In April, North America will experience a solar eclipse. It makes it possible to study several cosmic processes that affect everyday life on Earth
A solar eclipse is a natural phenomenon in which the Moon can be seen from Earth, completely covering the Sun. We observe it because the Moon, located between the Earth and the Sun, casts a huge shadow on our planet.
Where will the solar eclipse be visible on April 8?
On April 8, 2024, a solar eclipse will occur over North America, visible to most residents of Canada, the United States, and Mexico. The full phase will begin at 16:38. 52 sec. universal time (21 hours 38 minutes 53 seconds Moscow time) in the central zone of the Pacific Ocean.
After this, there will be a 20-year break in the solar eclipse calendar, during which the astronomical phenomenon will not occur over the continent. For several reasons, the April 8 eclipse is exciting to researchers.
Long eclipse
In April, the Moon will be relatively close to Earth at a point in its orbit, making it appear especially large. As a result, the solar eclipse will last almost 4.5 minutes. That’s nearly two minutes longer than the 2017 U.S. eclipse, which will allow researchers to observe the phenomenon longer.
Moreover, in 2024 the Sun will be close to its period of greatest activity. This is the peak of an approximately 11-year cycle. As a result, many bright, petal-like jets of plasma will emerge from the solar corona (the outer part of the star’s atmosphere). The eclipse’s long viewing time and active Sun will make it an ideal object for study.
Almost 32 million people will be able to watch the total eclipse. This is approximately 2.5 times more than in 2017. The eclipse will be visible to some degree in every US state, as well as parts of northwestern Mexico and southeastern Canada.
Study of solar emissions
The path of the 2024 eclipse will be especially useful for researchers who study charged particles in the atmosphere. Unlike the previous two eclipses, the movement will take place within the visibility of three devices in the worldwide network of radars that monitor plasma emissions from the Sun. Accounting for these emissions is critical to ensuring satellites’ operation and GPS systems’ accuracy.

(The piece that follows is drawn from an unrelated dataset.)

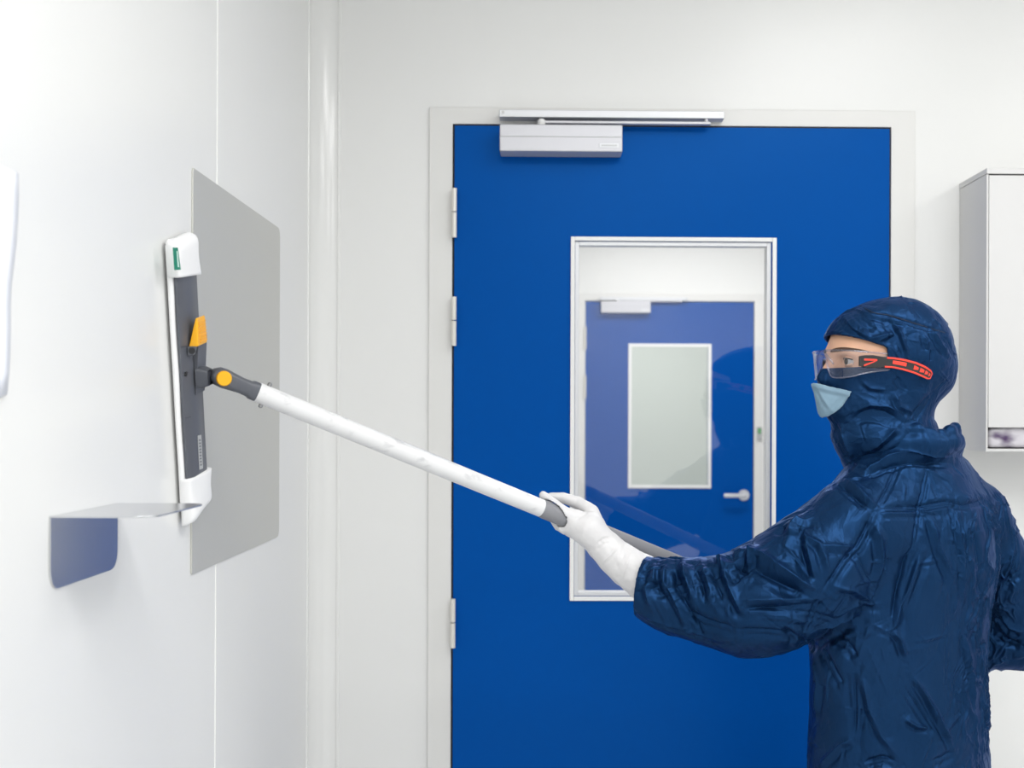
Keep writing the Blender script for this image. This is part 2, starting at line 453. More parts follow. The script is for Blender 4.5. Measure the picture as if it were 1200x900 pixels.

Virginia Tech astrophysicist Bharat Kunduri explains: “During an eclipse, as at night, all the radiation from the Sun escapes, and the atmosphere becomes slightly less dense and ionized. This can cause radio waves to behave differently. The event will provide an excellent opportunity to study the phenomena that occur during sudden changes in the upper atmosphere.”
Solar plasma collection
The eclipse will also be observed by satellites – the European Space Agency’s Solar Orbiter and NASA’s Parker Solar Probe. They will be able to take samples as solar plasma particles fly by.
Scientists want to know more about solar mass emissions, which can disrupt communications and power grids and potentially threaten satellites and astronauts orbiting Earth.
Studying weather and searching for asteroids
Similar to the 2017 eclipse, WB-57 F jets will take to the air in the United States. They will carry observation instruments, including improved cameras and spectrometers (devices for studying the spectra of electromagnetic radiation).
In addition to studying solar emissions, scientists will hypothetically be able to detect some asteroids within the orbit of Mercury. Without the Moon blocking the sun’s reflections, it is extremely difficult to analyze them. Other experiments repeating in 2017 include measuring pressure waves in the atmosphere emanating from the lunar shadow during an eclipse.